(Kitco Commentary) - Gold prices softened Thursday following yesterday's remarkable $110 gain, as traders prepared for the upcoming three-day holiday weekend. Market participants who had been actively trading gold futures sought to square their positions by taking profits and closing out long positions ahead of the extended break.
The most active June gold futures contract settled at $3,341.70, down a moderate $16 (0.47%) from yesterday's record high of $3,357.70. Traders showed a clear reluctance to maintain positions in both equities and gold, preferring to secure profits on gold trades and reduce risk exposure on equity positions that could potentially continue their downward trend next week.
Fractional gains in the U.S. dollar had minimal impact on gold pricing today, with the dollar index reaching 99.40. Notably, the index remains below a critical technical support level that was breached yesterday when it declined 0.88%, moving from an opening price of 100.074 before settling at 99.249.
Silver prices also retreated, with the most active May contract falling $0.435 (1.33%) to $32.54. Despite this pullback, the semi-precious metal, which finds significant use in industrial applications, has posted respectable gains over the past nine trading days. Since April 7, when it opened at $29.23, silver has appreciated just over 10% in value. However, silver has clearly underperformed compared to gold, resulting in the gold-silver ratio increasing from 99.24 on April 7 to its current level of 102.151—a ratio not seen since mid-May 2020.
Contributing to the decline in both precious metals was cautious optimism surrounding current trade talks between the United States and Japan. This optimism was tempered, however, by Federal Reserve Chairman Jerome Powell's statements indicating the U.S. central bank would exercise caution regarding interest rate cuts.
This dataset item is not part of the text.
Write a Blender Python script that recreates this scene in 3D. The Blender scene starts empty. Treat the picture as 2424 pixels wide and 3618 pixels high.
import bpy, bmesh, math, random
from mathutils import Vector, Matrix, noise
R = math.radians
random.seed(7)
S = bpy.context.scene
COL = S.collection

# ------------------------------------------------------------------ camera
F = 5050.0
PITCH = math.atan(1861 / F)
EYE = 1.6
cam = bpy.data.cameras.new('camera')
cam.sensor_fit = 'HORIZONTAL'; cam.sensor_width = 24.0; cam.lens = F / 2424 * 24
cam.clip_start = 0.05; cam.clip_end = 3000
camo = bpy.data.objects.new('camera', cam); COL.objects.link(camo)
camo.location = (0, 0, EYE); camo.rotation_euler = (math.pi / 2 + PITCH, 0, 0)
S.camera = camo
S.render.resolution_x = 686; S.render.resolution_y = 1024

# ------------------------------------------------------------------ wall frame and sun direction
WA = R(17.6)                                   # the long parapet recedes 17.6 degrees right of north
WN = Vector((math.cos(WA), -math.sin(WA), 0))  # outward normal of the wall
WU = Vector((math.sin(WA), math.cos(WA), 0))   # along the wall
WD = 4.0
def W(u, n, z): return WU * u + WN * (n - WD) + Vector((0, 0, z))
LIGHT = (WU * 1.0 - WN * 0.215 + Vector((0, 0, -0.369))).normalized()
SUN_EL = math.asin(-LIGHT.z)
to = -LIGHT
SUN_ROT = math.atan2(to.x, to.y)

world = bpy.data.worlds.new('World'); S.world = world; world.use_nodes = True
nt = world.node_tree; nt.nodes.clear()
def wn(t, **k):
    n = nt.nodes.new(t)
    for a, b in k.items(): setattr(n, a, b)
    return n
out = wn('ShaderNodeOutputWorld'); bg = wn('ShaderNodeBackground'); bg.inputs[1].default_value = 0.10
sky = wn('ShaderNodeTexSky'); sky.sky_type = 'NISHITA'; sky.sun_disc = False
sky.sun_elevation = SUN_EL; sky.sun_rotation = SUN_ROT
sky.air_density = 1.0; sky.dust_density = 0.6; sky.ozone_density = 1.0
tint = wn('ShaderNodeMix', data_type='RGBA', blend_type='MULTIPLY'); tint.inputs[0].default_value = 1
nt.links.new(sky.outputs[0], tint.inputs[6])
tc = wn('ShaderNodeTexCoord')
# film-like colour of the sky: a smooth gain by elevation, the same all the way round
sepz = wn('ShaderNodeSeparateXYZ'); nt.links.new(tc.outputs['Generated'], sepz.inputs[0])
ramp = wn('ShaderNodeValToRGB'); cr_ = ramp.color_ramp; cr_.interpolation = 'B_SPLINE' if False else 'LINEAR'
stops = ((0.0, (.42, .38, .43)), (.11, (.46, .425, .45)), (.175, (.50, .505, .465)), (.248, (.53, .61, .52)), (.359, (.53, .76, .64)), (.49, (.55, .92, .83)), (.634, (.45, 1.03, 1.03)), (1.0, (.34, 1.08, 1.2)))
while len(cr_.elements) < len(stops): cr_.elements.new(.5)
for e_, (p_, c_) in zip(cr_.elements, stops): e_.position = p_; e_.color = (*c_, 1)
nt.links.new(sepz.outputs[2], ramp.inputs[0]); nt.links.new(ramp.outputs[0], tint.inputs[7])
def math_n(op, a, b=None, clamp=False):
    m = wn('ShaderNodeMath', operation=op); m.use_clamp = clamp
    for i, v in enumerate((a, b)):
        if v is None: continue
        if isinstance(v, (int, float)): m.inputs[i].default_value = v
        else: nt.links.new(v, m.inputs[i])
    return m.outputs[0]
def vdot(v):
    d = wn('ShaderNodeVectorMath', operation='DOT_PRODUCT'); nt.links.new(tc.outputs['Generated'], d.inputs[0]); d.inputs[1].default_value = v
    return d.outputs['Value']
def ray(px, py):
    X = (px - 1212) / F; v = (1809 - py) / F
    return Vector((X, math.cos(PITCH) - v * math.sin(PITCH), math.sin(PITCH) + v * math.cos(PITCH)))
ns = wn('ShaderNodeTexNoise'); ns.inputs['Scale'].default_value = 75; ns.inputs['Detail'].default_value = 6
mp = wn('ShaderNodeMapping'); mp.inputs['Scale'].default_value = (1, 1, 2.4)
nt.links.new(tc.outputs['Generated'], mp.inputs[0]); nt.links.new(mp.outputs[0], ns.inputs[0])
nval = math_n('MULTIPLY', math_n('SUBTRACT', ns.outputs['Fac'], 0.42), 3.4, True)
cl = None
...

In his speech to the Economic Club of Chicago, Powell referenced the Windy City's fictional icon, saying, "As that great Chicagoan Ferris Bueller once noted, 'Life moves pretty fast,'" adding that "For the time being, we are well positioned to wait for greater clarity" on the impact of policy changes in areas including immigration, taxation, regulation, and tariffs.
During his prepared remarks, the Chairman emphasized that Trump's tariff policies are "significantly larger than anticipated," noting, "The same is likely to be true of the economic effects, which will include higher inflation and slower growth."
Powell also cautioned that inflation resulting from tariffs will likely be temporary but "could also be more persistent." These statements decreased the probability of an interest rate cut at the May FOMC meeting from 14.7% yesterday to 13.2% today, according to the CME's FedWatch tool.
Following gold's significant price gains, the current contraction is not only expected but arguably healthy for the market. However, Chairman Powell's statements certainly elevate uncertainty regarding the administration's tariff policies and their effects on inflation and economic growth. Consequently, a less accommodative Federal Reserve could negatively impact gold prices over the coming weeks.